My suggestion for Microsoft. Make every version of any M'soft operating system available (legally licensed) over the web for a small licensing fee. Then, when one needs to upgrade hardware due to machine death, have the new computer (running Windows 8 (or later for the future)) set up the version the buyer of the new machine needs to run for legacy purposes, in a virtual machine.
Or if not Microsoft, some other cloud service that makes the appropriate deal with Microsoft.
Of course there’s the question of where the data will live. In the cloud? Locally? Both?
Good idea. That might help. Although running as virtual machine never seems to work quite right.
Funny how “the hardware outlasted the software.” Usually it is the other way around with PCs.
The problem with that model is support. How many devs should they have writing patches for their 13 year old OS? How many techs on phone or web support should be trained in their 13 year old OS? How much downward compatibility should the new software have with their 13 year old OS?
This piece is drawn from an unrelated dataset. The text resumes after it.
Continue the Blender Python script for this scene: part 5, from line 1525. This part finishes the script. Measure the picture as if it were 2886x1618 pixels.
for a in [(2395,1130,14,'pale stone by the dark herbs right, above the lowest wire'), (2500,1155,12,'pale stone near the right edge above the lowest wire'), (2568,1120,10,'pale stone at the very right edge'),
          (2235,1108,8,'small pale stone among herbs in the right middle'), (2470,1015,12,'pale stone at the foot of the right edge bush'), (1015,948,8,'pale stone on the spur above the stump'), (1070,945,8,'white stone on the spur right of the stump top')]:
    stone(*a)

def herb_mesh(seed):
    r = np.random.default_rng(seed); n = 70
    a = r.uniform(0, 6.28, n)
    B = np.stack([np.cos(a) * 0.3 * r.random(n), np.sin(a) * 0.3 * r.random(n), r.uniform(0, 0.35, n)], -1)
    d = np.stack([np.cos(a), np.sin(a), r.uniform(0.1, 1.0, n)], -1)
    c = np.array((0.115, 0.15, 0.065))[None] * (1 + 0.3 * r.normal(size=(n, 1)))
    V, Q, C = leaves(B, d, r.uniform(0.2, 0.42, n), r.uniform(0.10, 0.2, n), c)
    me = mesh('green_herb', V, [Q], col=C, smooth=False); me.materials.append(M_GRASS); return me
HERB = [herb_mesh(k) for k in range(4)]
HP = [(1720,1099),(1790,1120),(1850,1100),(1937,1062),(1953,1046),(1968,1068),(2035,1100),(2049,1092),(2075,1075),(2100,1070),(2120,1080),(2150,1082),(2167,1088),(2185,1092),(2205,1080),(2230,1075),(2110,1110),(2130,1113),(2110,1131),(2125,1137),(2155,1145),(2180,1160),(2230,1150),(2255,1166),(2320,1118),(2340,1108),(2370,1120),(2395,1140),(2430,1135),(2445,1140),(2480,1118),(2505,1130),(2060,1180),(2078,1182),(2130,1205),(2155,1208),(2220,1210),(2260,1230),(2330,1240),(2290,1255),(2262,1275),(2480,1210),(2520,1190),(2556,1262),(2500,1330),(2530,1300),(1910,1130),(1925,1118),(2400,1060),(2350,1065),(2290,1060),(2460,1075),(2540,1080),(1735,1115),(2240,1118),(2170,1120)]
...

Supporting multiple versions of the same software is incredibly expensive, each additional version adds time to training, complexity to your dev environment (gotta keep able to build the old stuff), and you’re sapping resources that could be used to add features to the next version. Dropping XP drops 2 OSes from their support list (because there’s actually two XPs out there the 32 bit original and the 64 bit “upgrade”), that’s millions of dollars saved. There’s no way your model would keep XP profitable. It’s ancient, way past time to kill it, anybody that still has a business need to keep it needs to hoard hardware for it, or make the switch to VMs.